■ Material:
========================================================================
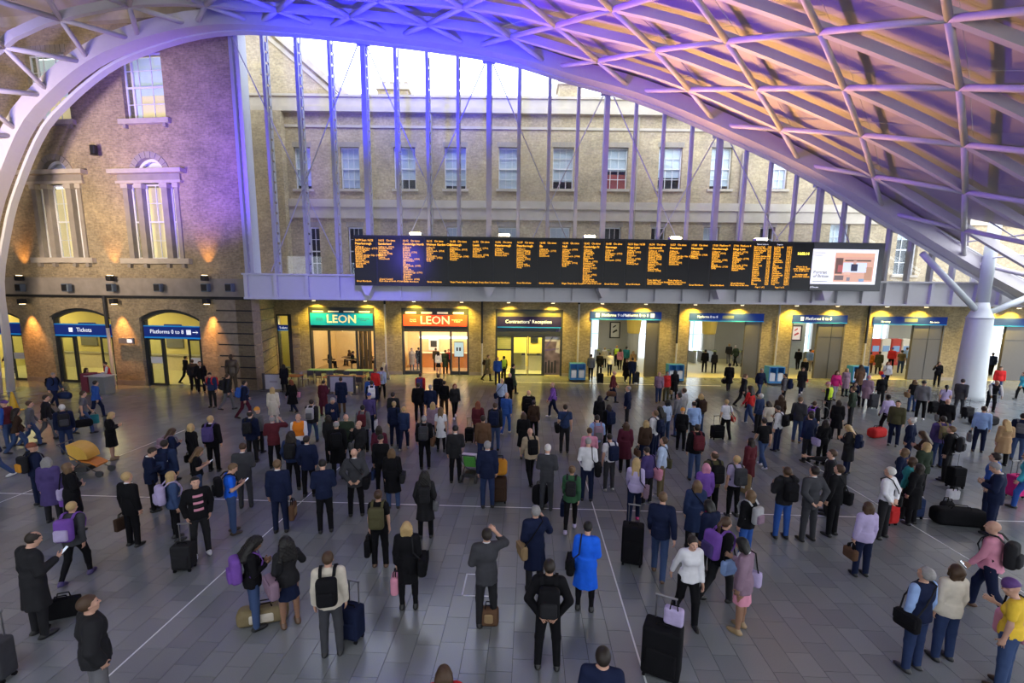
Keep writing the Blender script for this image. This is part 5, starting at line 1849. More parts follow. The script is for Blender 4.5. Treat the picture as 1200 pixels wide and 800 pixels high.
def grow_body(sex, pose):
    J = skeleton(sex, pose); f = sex == 'F'; k = J['k']
    F = Field(J['lo'], J['hi'], .0115)
    T = J['T']; R = J['R']
    if f:
        F.ell(T(0, -.005, .0), (.158, .108, .125), R); F.ell(T(0, 0, .17), (.115, .085, .15), R); F.ell(T(0, .0, .36), (.142, .098, .17), R)
        F.ell(T(.065, .075, .36), (.06, .05, .06), R); F.ell(T(-.065, .075, .36), (.06, .05, .06), R)
    else:
        F.ell(T(0, 0, .0), (.152, .108, .125), R); F.ell(T(0, 0, .17), (.138, .1, .16), R); F.ell(T(0, .0, .37), (.17, .115, .19), R)
    F.cone(T(-.12, -.01, .49), T(.12, -.01, .49), .07, .07, .05)
    F.cone(T(0, -.01, .48), J['head'] - J['HR'] @ V(0, .012, .07), .054 if not f else .046, .050 if not f else .043, .03)
    for nm in 'rl':
        s0, e0, w0 = limb_pts(J, nm)
        g = .86 if f else 1.0
        F.cone(s0, e0, .052 * g, .041 * g, .04); F.cone(e0, w0, .041 * g, .027 * g, .02)
        F.cone(e0 + (w0 - e0) * .1, e0 + (w0 - e0) * .45, .043 * g, .036 * g, .02)
        h, kn, an = J[nm + 'hip'], J[nm + 'knee'], J[nm + 'ank']
        F.cone(h, kn, .086, .056, .05); F.cone(kn, an, .054, .037, .03)
        F.cone(kn + (an - kn) * .15 + V(0, -.014, 0), kn + (an - kn) * .5 + V(0, -.012, 0), .05, .044, .03)
        d = foot_axis(J, nm)
        F.cone(an + V(0, 0, -.045) - d * .03, an + V(0, 0, -.05) + d * .13 * k, .036, .03, .03)
        # hand: palm, four fingers, thumb
        d = J[nm + 'fdir']; side = 1 if nm == 'r' else -1
        w = V(0, .65, .75); w = unit(w - d * (w @ d))
        n = unit(np.cross(d, w)) * side        # palm normal
        if n[0] * side > 0.2:
            n = -n
        Rm = np.stack([w, d, n], axis=1)
        F.ell(w0 + d * .052, (.041, .055, .021), Rm, .02)
        for q, (off, ln) in enumerate(((-.031, .75), (-.0105, .95), (.0105, 1.0), (.031, .88))):
            b0 = w0 + d * .088 + w * off
            d1 = unit(d + n * .35 + w * off * 7.0); b1 = b0 + d1 * .040 * ln
            d2 = unit(d + n * 1.1 + w * off * 4.0); b2 = b1 + d2 * .036 * ln
            F.cone(b0, b1, .0098, .0092, .006); F.cone(b1, b2, .0092, .0082, .004)
        t0 = w0 + d * .03 + w * .03; t1 = t0 + unit(d * .6 + w * .85 + n * .3) * .042; t2 = t1 + unit(d + w * .2 + n * .4) * .032
        F.cone(t0, t1, .012, .0105, .012); F.cone(t1, t2, .0105, .009, .004)
    grow_head(F, J['head'], J['HR'], f)
    return F.mesh('person_body')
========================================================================
■ Problem description: Without including any pictures, print all of the material exactly as given.

■ Exercise output:
Keep writing the Blender script for this image. This is part 5, starting at line 1849. More parts follow. The script is for Blender 4.5. Treat the picture as 1200 pixels wide and 800 pixels high.
def grow_body(sex, pose):
    J = skeleton(sex, pose); f = sex == 'F'; k = J['k']
    F = Field(J['lo'], J['hi'], .0115)
    T = J['T']; R = J['R']
    if f:
        F.ell(T(0, -.005, .0), (.158, .108, .125), R); F.ell(T(0, 0, .17), (.115, .085, .15), R); F.ell(T(0, .0, .36), (.142, .098, .17), R)
        F.ell(T(.065, .075, .36), (.06, .05, .06), R); F.ell(T(-.065, .075, .36), (.06, .05, .06), R)
    else:
        F.ell(T(0, 0, .0), (.152, .108, .125), R); F.ell(T(0, 0, .17), (.138, .1, .16), R); F.ell(T(0, .0, .37), (.17, .115, .19), R)
    F.cone(T(-.12, -.01, .49), T(.12, -.01, .49), .07, .07, .05)
    F.cone(T(0, -.01, .48), J['head'] - J['HR'] @ V(0, .012, .07), .054 if not f else .046, .050 if not f else .043, .03)
    for nm in 'rl':
        s0, e0, w0 = limb_pts(J, nm)
        g = .86 if f else 1.0
        F.cone(s0, e0, .052 * g, .041 * g, .04); F.cone(e0, w0, .041 * g, .027 * g, .02)
        F.cone(e0 + (w0 - e0) * .1, e0 + (w0 - e0) * .45, .043 * g, .036 * g, .02)
        h, kn, an = J[nm + 'hip'], J[nm + 'knee'], J[nm + 'ank']
        F.cone(h, kn, .086, .056, .05); F.cone(kn, an, .054, .037, .03)
        F.cone(kn + (an - kn) * .15 + V(0, -.014, 0), kn + (an - kn) * .5 + V(0, -.012, 0), .05, .044, .03)
        d = foot_axis(J, nm)
        F.cone(an + V(0, 0, -.045) - d * .03, an + V(0, 0, -.05) + d * .13 * k, .036, .03, .03)
        # hand: palm, four fingers, thumb
        d = J[nm + 'fdir']; side = 1 if nm == 'r' else -1
        w = V(0, .65, .75); w = unit(w - d * (w @ d))
        n = unit(np.cross(d, w)) * side        # palm normal
        if n[0] * side > 0.2:
            n = -n
        Rm = np.stack([w, d, n], axis=1)
        F.ell(w0 + d * .052, (.041, .055, .021), Rm, .02)
        for q, (off, ln) in enumerate(((-.031, .75), (-.0105, .95), (.0105, 1.0), (.031, .88))):
            b0 = w0 + d * .088 + w * off
            d1 = unit(d + n * .35 + w * off * 7.0); b1 = b0 + d1 * .040 * ln
            d2 = unit(d + n * 1.1 + w * off * 4.0); b2 = b1 + d2 * .036 * ln
            F.cone(b0, b1, .0098, .0092, .006); F.cone(b1, b2, .0092, .0082, .004)
        t0 = w0 + d * .03 + w * .03; t1 = t0 + unit(d * .6 + w * .85 + n * .3) * .042; t2 = t1 + unit(d + w * .2 + n * .4) * .032
        F.cone(t0, t1, .012, .0105, .012); F.cone(t1, t2, .0105, .009, .004)
    grow_head(F, J['head'], J['HR'], f)
    return F.mesh('person_body')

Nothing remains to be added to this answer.